For the latest news on this pending legislation check out the Human Rights Campaign at:

Important federal cases

Bowers v. Hardwick, 478 U.S. 186 (1986) (W|L) 
Practicing homosexual brought action challenging constitutionality of Georgia sodomy statute. The United States District Court for the Northern District of Georgia, Robert H. Hall, J., granted defendants' motion to dismiss for failure to state claim upon which relief could be granted, and plaintiff appealed. The Court of Appeals, 760 F.2d 1202, reversed and remanded. After rehearing was denied, 765 F.2d 1123, defendants petitioned for certiorari. The Supreme Court, Justice White, held that Georgia's sodomy statute did not violate the fundamental rights of homosexuals.

Lawrence v. Texas, 539 U.S. 558 (2003) (W|L)
Defendants were convicted in the County Criminal Court at Law No. 10, Harris County, Sherman A. Ross, J., of engaging in homosexual conduct. They appealed. On rehearing en banc, the Texas Court of Appeals, Hudson, J., 41 S.W.3d 349, affirmed. Certiorari was granted. The Supreme Court, Justice Kennedy, overruled its prior decision in Bowers v. Hardwick, 478 U.S. 186, 106 S.Ct. 2841, 92 L.Ed.2d 140 (1986), and held that Texas statute making it a crime for two persons of the same sex to engage in certain intimate sexual conduct was unconstitutional, as applied to adult males who had engaged in consensual act of sodomy in privacy of home.

Romers v. Evans, 517 U.S. 620 (1996) (W|L)
Homosexual persons, municipalities, and others brought action against governor, state attorney general, and state, challenging validity of amendment to Colorado Constitution that prohibited all legislative, executive, or judicial action designed to protect homosexual persons from discrimination. The District Court, City and County of Denver, H. Jeffrey Bayless, J., 1993 WL 518586, entered permanent injunction enjoining enforcement of amendment, and defendants appealed.
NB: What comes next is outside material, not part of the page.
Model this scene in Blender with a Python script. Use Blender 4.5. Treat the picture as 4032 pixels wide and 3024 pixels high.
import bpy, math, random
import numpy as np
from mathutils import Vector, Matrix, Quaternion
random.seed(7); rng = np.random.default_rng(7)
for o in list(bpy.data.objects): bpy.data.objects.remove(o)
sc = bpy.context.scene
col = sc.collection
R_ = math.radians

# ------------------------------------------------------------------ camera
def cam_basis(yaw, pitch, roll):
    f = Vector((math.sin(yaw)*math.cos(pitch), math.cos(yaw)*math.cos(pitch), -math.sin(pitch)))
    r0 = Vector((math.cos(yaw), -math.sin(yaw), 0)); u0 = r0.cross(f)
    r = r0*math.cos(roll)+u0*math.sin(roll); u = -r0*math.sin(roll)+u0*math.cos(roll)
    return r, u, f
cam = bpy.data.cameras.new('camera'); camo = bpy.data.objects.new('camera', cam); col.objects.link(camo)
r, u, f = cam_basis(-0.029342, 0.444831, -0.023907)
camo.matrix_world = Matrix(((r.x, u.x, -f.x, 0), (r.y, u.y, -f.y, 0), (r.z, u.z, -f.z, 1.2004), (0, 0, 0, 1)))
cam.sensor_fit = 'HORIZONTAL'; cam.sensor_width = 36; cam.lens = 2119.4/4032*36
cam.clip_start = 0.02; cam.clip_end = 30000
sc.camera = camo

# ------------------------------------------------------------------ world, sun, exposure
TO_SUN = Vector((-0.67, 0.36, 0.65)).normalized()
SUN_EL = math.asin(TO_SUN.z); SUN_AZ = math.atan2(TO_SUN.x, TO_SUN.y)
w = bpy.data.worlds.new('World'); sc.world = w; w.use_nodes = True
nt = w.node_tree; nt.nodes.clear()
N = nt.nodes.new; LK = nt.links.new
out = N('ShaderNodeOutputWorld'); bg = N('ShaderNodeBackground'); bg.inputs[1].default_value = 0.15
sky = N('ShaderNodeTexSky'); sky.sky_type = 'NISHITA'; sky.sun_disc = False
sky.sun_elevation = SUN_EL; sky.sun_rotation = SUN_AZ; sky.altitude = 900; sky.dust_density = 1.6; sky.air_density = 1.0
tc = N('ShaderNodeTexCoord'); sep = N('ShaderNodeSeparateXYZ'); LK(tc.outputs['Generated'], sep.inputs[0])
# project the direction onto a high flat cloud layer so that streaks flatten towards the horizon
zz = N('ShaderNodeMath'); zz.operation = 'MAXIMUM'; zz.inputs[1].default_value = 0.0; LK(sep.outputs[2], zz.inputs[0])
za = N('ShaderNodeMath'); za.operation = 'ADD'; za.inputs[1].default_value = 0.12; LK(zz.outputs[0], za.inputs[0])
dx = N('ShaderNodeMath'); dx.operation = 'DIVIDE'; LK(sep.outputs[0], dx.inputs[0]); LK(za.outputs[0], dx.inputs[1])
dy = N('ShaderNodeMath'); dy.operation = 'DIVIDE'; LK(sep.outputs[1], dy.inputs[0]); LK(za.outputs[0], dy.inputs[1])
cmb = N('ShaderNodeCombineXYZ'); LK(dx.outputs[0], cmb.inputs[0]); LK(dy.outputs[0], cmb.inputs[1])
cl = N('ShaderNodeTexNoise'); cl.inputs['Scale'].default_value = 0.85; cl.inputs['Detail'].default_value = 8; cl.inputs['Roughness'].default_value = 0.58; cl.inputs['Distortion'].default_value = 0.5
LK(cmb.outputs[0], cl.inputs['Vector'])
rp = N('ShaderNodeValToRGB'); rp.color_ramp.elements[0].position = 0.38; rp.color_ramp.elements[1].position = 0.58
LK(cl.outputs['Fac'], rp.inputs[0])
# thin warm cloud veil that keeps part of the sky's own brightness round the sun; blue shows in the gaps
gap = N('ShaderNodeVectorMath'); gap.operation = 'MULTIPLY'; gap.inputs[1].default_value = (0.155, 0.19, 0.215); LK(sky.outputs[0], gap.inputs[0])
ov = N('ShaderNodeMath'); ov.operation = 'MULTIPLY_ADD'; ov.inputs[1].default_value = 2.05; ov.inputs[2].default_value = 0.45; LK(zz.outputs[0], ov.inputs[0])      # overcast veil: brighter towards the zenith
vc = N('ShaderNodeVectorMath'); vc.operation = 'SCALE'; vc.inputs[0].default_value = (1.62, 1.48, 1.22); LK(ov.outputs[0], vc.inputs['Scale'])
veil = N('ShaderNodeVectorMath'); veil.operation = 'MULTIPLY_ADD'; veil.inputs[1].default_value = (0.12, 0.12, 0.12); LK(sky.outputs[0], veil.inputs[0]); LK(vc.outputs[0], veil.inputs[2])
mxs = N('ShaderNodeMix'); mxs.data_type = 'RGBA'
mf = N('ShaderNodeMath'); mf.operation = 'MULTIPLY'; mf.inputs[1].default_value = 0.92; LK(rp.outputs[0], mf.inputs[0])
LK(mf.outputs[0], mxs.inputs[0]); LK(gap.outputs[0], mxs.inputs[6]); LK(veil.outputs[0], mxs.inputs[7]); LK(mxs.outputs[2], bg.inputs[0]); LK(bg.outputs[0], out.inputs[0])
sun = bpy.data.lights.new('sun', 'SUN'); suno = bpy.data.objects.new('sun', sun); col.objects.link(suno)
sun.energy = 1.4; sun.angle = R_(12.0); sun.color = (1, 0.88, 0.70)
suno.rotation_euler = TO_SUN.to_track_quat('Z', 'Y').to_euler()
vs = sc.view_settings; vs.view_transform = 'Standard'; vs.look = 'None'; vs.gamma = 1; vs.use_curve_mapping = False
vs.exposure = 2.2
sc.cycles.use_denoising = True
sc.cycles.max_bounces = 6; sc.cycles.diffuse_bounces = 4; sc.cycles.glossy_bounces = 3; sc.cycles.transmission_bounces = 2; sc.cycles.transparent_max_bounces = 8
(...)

The Colorado Supreme Court affirmed, 882 P.2d 1335, and certiorari was granted. The Supreme Court, Justice Kennedy, held that amendment violated equal protection clause.

Gill v. Office of Personnel Management, 699 F.Supp.2d 374 (2010) (W|L)
Same-sex couples married in Massachusetts and three survivors of same-sex spouses, also married in Massachusetts, brought action alleging that, due to operation of Defense of Marriage Act (DOMA), they were denied certain federal marriage-based benefits that were available to similarly-situated heterosexual couples, in violation of equal protection principles embodied in Fifth Amendment's Due Process Clause. Federal officials moved to dismiss, and plaintiffs moved for summary judgment.

Massachusetts v. U.S. Dept. of Health and Human Services, 698 F.Supp.2d. 234 (2010) (W|L)
Commonwealth of Massachusetts brought action challenging constitutionality of federal Defense of Marriage Act (DOMA). United States moved to dismiss, and Commonwealth moved for summary judgment.  Court held that DOMA exceeded Congress's power under Spending Clause and violated the Tenth Amendment.

Golinski v. Office of Personnel Management, 824 F.Supp.2d 968 (2012) (W|L)
Federal employee, who was a lesbian married to someone of the same sex, brought action against the Office of Personnel Management (OPM), seeking a determination that Defense of Marriage Act (DOMA), as applied to her, violated the Constitution by refusing to recognize lawful marriages for the purposes of application of the laws governing benefits for federal employees. After the Bipartisan Legal Advisory Group's (BLAG) motion to intervene was granted, BLAG and OPM moved to dismiss, and employee moved for summary judgment.

United States v. Windsor (2013) (W|L)
Section 3 of Defense of Marriage Act—which defines “marriage” as only between “one man and one woman,” which defines “spouse” only as “person of the opposite sex who is a husband or a wife,” and which operates to deny marital exemption to federal estate tax and other benefits of federal law to same-sex married couples—violates basic due process and equal protection principles applicable to federal government, where, among other things, DOMA's avowed purpose and practical effect are to impose disadvantage, separate status, and stigma upon all who enter into same-sex marriages made lawful by unequestioned authority of the states.